If runaway continues, hold the stabilizer trim wheel against rotation and trim the airplane manually.
Note: The 737-8/-9 uses a Flight Control Computer command of pitch
trim to improve longitudinal handling characteristics. In the event of
erroneous Angle of Attack (AOA) input, the pitch trim system can trim
the stabilizer nose down in increments lasting up to 10 seconds.

In the event an uncommanded nose down stabilizer trim is experienced
on the 737-8/-9, in conjunction with one or more of the indications or
effects listed below, do the existing AFM Runaway Stabilizer
procedure above, ensuring that the STAB TRIM CUTOUT switches
are set to CUTOUT and stay in the CUTOUT position for the
remainder of the flight.

An erroneous AOA input can cause some or all of the following
indications and effects:
• Continuous or intermittent stick shaker on the affected side only.
• Minimum speed bar (red and black) on the affected side only.
• Increasing nose down control forces.
• AOA DISAGREE alert (if the option is installed).
• Autopilot may disengage.
• Inability to engage autopilot.

Initially, higher control forces may be needed to overcome any
stabilizer nose down trim already applied
. Electric stabilizer trim can be used to neutralize control column pitch forces before moving the STAB
TRIM CUTOUT switches to CUTOUT. Manual stabilizer trim can be
used before and after the STAB TRIM CUTOUT switches are moved

The higher control forces part of this directive are very important, as in both accidents it appears the pilots could not overcome the stabiliser because of air speed.

That is an incredible directive, pointing to the probable causes of both accidents according to both Boeing itself, and initial accident reports.

What we have to ask is this:

Why did the Ethiopian Airline officials not institute this Directive as per the Emergency documentation as soon as possible after the November release?

When both accidents end up in court, which they will, this is going to be difficult for aviation officials to explain. The manufacturer may be to blame for releasing an aircraft to service with a single fail-safe which as we all know is probably criminal.

Using the phrase “hazardous” instead of “catastrophic” to describe the effect of a failure of the system is also going to be quite hard to explain to judges and juries.

Two Boeing 737 MAX crashes an ominous sign for the company

Ethiopian Airlines ET302 accident site.

A Boeing 737 MAX operated by Ethiopian Airlines, flight number ET302 has crashed shortly after take off from Addis Ababa airport killing all 157 on board.

The initial reports sound ominous for Boeing.
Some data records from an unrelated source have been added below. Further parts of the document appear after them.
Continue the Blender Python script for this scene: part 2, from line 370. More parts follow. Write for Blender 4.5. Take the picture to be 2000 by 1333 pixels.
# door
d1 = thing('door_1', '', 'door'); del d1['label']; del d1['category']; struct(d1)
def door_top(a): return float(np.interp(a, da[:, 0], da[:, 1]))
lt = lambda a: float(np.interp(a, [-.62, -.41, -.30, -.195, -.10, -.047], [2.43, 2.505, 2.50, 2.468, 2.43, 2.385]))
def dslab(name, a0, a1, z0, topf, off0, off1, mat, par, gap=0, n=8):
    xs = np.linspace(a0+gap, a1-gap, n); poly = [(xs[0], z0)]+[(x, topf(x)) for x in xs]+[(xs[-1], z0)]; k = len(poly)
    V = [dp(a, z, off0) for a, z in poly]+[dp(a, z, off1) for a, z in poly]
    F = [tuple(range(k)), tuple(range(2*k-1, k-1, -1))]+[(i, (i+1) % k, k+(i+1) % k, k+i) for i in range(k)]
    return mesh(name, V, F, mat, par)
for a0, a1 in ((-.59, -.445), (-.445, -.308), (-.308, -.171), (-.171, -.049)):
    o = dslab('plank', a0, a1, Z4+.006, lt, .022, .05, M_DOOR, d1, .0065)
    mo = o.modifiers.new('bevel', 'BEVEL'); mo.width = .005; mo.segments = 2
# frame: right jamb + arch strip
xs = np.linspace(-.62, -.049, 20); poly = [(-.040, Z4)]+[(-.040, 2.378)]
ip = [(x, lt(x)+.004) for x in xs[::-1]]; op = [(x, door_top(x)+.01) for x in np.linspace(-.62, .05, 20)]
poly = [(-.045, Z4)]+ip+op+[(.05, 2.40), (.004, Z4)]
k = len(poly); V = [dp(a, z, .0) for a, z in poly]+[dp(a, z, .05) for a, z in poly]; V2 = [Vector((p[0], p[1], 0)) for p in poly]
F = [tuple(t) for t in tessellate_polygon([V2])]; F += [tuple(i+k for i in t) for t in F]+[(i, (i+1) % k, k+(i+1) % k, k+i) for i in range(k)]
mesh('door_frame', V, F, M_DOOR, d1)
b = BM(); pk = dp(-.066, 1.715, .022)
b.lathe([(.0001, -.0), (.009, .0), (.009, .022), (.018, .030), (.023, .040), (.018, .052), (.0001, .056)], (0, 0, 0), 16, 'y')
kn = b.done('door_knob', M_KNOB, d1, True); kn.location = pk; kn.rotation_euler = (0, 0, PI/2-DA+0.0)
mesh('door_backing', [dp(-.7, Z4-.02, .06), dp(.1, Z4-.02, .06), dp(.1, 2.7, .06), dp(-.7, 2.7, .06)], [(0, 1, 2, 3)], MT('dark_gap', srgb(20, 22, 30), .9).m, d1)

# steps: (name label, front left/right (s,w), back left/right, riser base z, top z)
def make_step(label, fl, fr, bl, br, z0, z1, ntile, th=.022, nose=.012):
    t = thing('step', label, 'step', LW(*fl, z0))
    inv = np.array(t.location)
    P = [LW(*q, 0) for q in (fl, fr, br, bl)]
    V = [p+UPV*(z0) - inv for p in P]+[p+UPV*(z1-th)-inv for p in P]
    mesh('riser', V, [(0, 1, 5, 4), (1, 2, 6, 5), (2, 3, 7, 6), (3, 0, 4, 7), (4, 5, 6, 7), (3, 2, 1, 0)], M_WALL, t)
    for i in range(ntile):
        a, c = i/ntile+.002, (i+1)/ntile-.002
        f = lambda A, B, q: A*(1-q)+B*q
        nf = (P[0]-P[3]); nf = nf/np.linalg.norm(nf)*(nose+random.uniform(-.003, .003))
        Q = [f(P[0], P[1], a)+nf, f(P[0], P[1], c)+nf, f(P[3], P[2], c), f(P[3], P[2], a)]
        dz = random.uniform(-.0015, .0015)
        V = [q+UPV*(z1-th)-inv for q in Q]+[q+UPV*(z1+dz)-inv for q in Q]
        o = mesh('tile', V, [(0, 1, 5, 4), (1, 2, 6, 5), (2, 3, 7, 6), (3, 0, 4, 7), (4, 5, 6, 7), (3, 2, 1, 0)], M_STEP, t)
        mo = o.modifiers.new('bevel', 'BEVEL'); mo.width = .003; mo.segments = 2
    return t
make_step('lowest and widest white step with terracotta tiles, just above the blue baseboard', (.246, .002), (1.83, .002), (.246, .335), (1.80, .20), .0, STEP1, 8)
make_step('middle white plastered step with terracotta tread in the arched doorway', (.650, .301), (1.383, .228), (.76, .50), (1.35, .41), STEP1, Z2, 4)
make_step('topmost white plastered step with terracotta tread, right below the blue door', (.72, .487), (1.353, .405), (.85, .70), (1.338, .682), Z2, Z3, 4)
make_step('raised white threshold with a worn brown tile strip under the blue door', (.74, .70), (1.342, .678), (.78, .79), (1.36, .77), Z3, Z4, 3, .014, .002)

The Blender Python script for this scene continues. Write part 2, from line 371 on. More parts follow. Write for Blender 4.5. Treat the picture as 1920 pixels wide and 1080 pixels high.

While it’s far too early to talk about the cause, it’s not too early to talk about the second time the same type of aircraft has crashed in similar circumstances.

The accident is similar to last year’s crash of a Lion Air jet that plunged into the Java Sea in October 2018, killing all 189 people on board. These two crashes involved the Boeing MAX 8 aircraft. The Seattle based manufacturer is working with investigators in the Lion Air matter.

Boeing was forced into a speedy production process when Airbus announced its new Airbus A320neo family of aircraft with improved fuel burn and operating efficiency. It took six year between 2011 and 2017 for Boeing to redesign, build and gain certification from the FAA for its new 737’s.

As usual the testing process was comprehensive. For example the Boeing MAX’s were put through 2,000 flight hours as well as three hours of ETOPS testing.

Three thousand simulated simulated flight cycles were conducted and at first there were a few problems with the engines. For one, they were delivered late by manufacturer CFM International. It was a joint venture between GE Aviation and Safran Aircraft Engines, a division of Safran of France.

The first delivery was a MAX 8 was to Malindo Air, a subsidiary of Lion Air in May 2017. Just over a year later, the Java crash occurred.

Source: Wikipedia

Norwegian Air also flies the MAX 8, and after a one year of service, 130 of these redesigned planes had been delivered to 28 airlines or customers and logged over 41 000 flights in 118 000 hours – flying over 6.5 million passengers.

After 2017’s spotless aviation record with no major aviation crashes, things changed on October 29, 2018 when Lion Air Flight 610 plunged into the sea 13 minutes after take off from Soekarno-Hatta International Airport in Jakarta, Indonesia.

This was the first crash involving a 737 MAX, and the aircraft was only delivered two months before the accident.

Afterwards, Boeing issued a safety bulletin advising airlines about how they should approach the automated systems which are now thought to have caused the Lion Air crash.

The FAA also issued an emergency airworthiness directive followed quickly by Boeing’s update for flight crew operations. The company said there could be a fault in the aircraft’s angle of attack system that could cause the aircraft to violently pitch nose down. What terrifies pilots is that this could even occur AFTER the automatic pilot was switched off and pilots were hand-flying the aircraft.

Ethiopian Airlines Flight ET302 path

Sensors in the aircraft apparently caused false data to be fed to the aircraft’s computer system, leading to it taking over the flight controls from a pilot even after he or she switched off the automated systems. The data erroneously reported that the plane had entered a stall, when in fact it was flying faster than the stall speed and the wings were not stalled at all.

This is catastrophic for aviators when faced with a threat at low altitude. You just don’t have time to press all the buttons, and I really feel for the pilots in both aircraft it it is indeed proven that the automatic system caused these crashes. It now appears that the electric stabiliser trim is what could have been pushed forward – and flight crews are told to switch these off when they hand-fly the plane.

Switching to manual trim is always the best way to fly, but in today’s busy cockpit perhaps in both instances the captain and first officer were concentrating and may have not had time to switch off the electric trims.

There are more similarities. Ethiopian Airlines 737 MAX had only been delivered four months ago.